THE FINAL INTERVENTION

Energy doesn’t die, it transforms. This is a plea for peace, a call for total liberation and an attempt reconcile ideology with reality, and to tie together the hands of time and lived experience, to acknowledge and accept the interconnectedness of all things. We face grave existential threats, mental illness, alienation, desperation and hopelessness. This is an attempt to transcend fear. I learned to sing in school, taught by a wonderful lady named Janey MacFarlane, to whom I shall be forever grateful, and sang often in church as a boy,. Church was where I had my first apocalypse fantasies as a child, something that periodically persists to this day, especially when my depression hits hard. This is my attempt to reconcile those childhood experiences, which often come back to me in the most unexpected and inappropriate moments, with both my own lived reality and that of the world at large. For me, despite my atheism, I can’t shake biblical imagery and, indeed, studied English, Religious Studies and Philosophy at university, something that has always spilled over into my writing.

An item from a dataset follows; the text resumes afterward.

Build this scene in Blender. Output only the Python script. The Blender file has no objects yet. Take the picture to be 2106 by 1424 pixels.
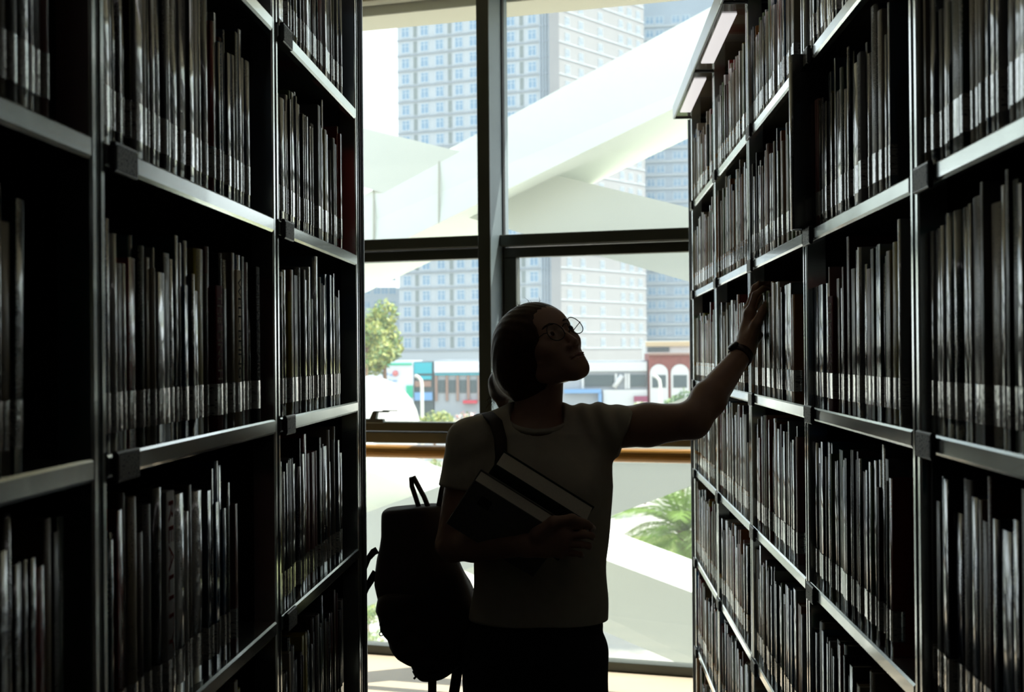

If humankind has the potential to create paradise on earth, then we’re squandering that potential, turning the garden into purgatory. Possibly for the first time, however, I feel there is hope. Transformation is real, we must fight to do so, to create new opportunities and be the change we want to see in the world. Despite the existential nightmare of human existence, we are our own agents of change in the battle between hope and faith. To me, “The Final Intervention” is an affirmation to life and love. We are all we have.